Il y a 20 ans, le monde francophone découvrait l’Acadie
Plus de mille journalistes en provenance du monde entier l’ont vu
L’Acadie Nouvelle se rappelle le Sommet de la Francophonie de 1999 avec deux dossiers, dont voilà le premier volet. Il y a 20 ans, Moncton accueillait pendant trois jours une cinquantaine de chefs d’État. Dieppe attirait en parallèle des milliers de visiteurs dans le premier Village de la Francophonie. Le bilan est considérable.
Le drapeau acadien a bien failli ne pas flotter lors de la cérémonie d’ouverture du Sommet de la Francophonie organisé à Moncton. Il a finalement été levé à la dernière minute. L’Acadie prenait ainsi officiellement sa place in extremis aux côtés des autres nations de langue française.
Plus de mille journalistes en provenance du monde entier l’ont vu. Certains travaillaient pour de grands médias comme Le Point ou l’Express, des magazines français qui ont publié des articles de fond à propos de l’Acadie sur leur première page.
Ils ont aussi découvert Moncton avec étonnement, tant les circonstances semblaient hors normes pour «la ville sans charme de 70 000 habitants», telle que l’a décrite le quotidien français Libération.

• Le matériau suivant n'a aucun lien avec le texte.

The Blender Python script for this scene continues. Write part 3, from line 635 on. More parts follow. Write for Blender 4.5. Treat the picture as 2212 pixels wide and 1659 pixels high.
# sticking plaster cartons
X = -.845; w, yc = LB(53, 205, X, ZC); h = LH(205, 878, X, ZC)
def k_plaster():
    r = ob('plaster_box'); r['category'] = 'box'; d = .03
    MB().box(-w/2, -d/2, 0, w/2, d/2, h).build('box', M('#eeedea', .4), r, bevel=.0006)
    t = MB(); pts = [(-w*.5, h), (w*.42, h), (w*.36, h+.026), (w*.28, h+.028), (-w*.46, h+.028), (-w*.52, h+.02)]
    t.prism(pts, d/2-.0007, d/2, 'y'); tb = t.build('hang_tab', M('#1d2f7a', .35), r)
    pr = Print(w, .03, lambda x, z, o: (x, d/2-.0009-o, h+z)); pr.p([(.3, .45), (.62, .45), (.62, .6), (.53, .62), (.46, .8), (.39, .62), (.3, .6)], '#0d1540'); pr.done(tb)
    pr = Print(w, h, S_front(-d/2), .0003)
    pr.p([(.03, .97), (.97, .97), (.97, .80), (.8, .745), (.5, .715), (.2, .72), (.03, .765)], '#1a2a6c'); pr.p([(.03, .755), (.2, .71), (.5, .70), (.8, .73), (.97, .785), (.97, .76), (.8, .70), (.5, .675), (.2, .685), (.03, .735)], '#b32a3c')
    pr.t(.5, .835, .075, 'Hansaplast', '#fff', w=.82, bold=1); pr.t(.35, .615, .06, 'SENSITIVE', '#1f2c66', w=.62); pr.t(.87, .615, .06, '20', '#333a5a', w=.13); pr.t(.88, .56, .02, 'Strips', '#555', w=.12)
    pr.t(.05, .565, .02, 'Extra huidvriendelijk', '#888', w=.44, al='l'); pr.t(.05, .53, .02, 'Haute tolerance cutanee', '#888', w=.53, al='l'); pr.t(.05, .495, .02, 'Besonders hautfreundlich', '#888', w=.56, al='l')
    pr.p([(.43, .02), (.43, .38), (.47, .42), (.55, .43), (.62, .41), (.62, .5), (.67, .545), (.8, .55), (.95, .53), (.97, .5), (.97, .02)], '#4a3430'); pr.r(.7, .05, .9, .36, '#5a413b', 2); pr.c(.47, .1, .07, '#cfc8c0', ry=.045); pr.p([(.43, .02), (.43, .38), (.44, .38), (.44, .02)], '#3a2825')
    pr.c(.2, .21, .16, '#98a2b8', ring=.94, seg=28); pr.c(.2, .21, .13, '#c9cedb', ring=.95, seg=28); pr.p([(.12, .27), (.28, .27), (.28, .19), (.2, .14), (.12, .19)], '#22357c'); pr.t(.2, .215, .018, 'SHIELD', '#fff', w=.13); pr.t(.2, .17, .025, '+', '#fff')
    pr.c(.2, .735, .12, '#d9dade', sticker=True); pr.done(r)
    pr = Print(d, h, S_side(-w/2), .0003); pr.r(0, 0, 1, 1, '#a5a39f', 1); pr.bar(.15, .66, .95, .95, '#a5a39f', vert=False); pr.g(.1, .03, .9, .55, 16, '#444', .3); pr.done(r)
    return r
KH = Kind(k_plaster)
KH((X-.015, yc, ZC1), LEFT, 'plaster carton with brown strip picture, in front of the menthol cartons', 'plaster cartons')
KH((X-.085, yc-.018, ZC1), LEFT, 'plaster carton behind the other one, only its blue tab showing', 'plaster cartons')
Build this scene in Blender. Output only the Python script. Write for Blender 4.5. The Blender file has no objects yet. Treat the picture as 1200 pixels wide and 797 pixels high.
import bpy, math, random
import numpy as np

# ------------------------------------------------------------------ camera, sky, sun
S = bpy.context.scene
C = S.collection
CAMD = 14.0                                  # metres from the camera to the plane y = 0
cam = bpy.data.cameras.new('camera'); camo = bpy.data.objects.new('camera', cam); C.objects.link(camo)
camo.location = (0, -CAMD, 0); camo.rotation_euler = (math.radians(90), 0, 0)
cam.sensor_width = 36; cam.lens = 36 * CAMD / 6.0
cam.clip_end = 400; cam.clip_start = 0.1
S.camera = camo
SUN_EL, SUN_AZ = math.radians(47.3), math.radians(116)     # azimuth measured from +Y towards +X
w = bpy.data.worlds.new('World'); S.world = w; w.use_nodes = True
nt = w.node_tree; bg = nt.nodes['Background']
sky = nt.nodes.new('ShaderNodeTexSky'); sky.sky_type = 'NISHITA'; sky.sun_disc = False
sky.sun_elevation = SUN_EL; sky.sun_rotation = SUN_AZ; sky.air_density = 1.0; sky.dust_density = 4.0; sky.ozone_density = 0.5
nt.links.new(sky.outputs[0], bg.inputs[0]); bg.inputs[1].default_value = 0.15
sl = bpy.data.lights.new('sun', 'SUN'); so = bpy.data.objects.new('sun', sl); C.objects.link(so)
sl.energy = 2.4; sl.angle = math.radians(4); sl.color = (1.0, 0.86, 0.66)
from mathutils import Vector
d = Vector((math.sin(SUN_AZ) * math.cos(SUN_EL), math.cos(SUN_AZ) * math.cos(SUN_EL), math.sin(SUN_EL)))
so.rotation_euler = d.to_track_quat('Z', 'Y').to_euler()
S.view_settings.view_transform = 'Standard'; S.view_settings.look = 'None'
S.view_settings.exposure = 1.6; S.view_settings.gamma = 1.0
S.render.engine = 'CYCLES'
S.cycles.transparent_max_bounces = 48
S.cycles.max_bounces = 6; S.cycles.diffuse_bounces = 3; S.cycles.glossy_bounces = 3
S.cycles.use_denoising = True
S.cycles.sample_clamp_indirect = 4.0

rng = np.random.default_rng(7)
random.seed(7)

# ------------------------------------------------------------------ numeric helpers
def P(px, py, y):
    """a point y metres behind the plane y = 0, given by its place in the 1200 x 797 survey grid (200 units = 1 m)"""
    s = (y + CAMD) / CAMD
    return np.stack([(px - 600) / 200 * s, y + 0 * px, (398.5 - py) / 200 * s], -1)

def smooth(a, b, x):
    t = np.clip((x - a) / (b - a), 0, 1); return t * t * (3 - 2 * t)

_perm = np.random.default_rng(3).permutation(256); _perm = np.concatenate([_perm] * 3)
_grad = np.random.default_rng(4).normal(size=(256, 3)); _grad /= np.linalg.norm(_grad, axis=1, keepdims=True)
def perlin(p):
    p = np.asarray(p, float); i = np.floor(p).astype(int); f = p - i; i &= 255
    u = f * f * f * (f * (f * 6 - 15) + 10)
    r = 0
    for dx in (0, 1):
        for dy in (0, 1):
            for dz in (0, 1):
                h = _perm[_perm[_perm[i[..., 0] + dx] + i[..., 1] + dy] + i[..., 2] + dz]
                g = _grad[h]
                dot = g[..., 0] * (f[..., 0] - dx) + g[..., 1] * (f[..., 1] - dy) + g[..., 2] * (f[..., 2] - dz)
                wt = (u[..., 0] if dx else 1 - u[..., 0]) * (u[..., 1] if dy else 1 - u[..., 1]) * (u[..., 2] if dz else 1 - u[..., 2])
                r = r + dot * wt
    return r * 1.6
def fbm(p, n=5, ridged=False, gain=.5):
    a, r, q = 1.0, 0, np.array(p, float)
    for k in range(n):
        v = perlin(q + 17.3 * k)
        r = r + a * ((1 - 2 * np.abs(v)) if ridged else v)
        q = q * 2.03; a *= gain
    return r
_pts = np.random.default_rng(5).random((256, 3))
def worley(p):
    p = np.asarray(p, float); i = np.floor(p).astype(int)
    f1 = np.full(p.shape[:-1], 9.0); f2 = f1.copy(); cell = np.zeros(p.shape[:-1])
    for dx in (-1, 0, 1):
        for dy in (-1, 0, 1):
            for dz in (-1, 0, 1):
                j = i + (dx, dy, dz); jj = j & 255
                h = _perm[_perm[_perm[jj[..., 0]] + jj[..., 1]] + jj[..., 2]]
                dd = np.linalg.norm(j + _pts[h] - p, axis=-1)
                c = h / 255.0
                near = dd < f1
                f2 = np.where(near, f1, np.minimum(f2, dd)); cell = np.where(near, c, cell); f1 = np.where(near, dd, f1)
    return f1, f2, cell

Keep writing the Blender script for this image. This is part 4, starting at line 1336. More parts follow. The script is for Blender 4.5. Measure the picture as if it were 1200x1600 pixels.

UN ÉVÉNEMENT EXTRAORDINAIRE
L’organisation du Sommet a duré deux ans, pour accueillir 4500 personnes accréditées. La GRC a en outre déployé 1500 policiers pour assurer la sécurité grâce à un dispositif impressionnant qui a coûté 17 millions $ d’aujourd’hui.
Un événement d’une telle ampleur ne pouvait pas être consensuel. Une quarantaine de manifestants canadiens d’origine africaine, un sommet parallèle et des ONG comme Oxfam et Reporters sans frontières, se sont indignés de l’accueil de nombreuses délégations de pays qui ne respectaient pas les droits de la personne (le Rwanda du Front patriotique et le Congo de Laurent-Désiré Kabila, par exemple).
«Ce qui est resté de ce moment, c’est la fierté pour les Acadiens d’avoir pu accueillir un tel événement, d’avoir pu montrer notre culture, nos artistes, nos atouts au monde francophone et il n’y a pas de prix à ça», déclare néanmoins l’ancien ministre des Affaires intergouvernementales du cabinet de Frank McKenna, Bernard Richard.
L’ancien élu a travaillé à la candidature du Nouveau-Brunswick dès sa prise de fonction en 1995.
UN NOUVEAU SOUFFLE POUR L’ACADIE
«Le Sommet de 1999 a été l’un des points marquants de la revitalisation de la communauté acadienne, analyse le président de la SNA à l’époque, Neil Boucher. Il n’y a pas eu d’épiphanie, le mot serait trop fort, mais les francophones ont été, petit à petit, mieux acceptés dans la province après cet événement.»
Celui qui est aujourd’hui directeur du Centre d’accueil et d’accompagnement francophone des immigrants du Sud-Est du Nouveau-Brunswick (CAFI) souligne que la Ville de Moncton n’a notamment plus peur d’accorder une place importante aux nouveaux arrivants de langue française dans sa stratégie d’immigration.
Le Sommet de la Francophonie de 1999 a en effet été très rentable, générant plus de 110 millions $ actuels en retombées économiques, selon un rapport de l’Agence de promotion économique du Canada atlantique (APECA).
C’est en outre grâce aux Acadiens que le Nouveau-Brunswick peut siéger dans un forum mondial en tant qu’entité gouvernementale distincte. Elle a ainsi discuté à égalité avec les 52 gouvernements qu’elle a accueillis en 1999 et le fait régulièrement auprès des 87 au total qui font partie de l’Organisation internationale de la Francophonie (OIF).
UN VISAGE DIFFÉRENT POUR MONCTON
L’Université de Moncton misait par ailleurs sur le Sommet pour augmenter son nombre d’étudiants étrangers afin de contrer la diminution de ses inscriptions. Pari gagné. Même s’il est impossible de mesurer l’incidence du rassemblement mondial, le nombre d’étudiants internationaux de l’Université est passé de 185 en 1998 à 760 aujourd’hui.
«J’ai grandi à Moncton, et j’ai vraiment vu la nature de la ville changer depuis la tenue du Sommet», témoigne en outre le directeur général de la Chambre de commerce du Grand Moncton, John Wishart.
M. Boucher abonde dans ce sens. Il prend en exemple le nom francophone de certaines rues de la cité. La ville se donne en effet comme objectif d’accepter chaque année 45% de noms en français pour sa toponymie depuis 2005, par exemple l’Allée Sommet. ■
«Les anglophones se sont dit: ‘’les francophones génèrent des retombées économiques, on pourrait peut-être faire de l’argent en s’associant à eux’’», avance M. Boucher.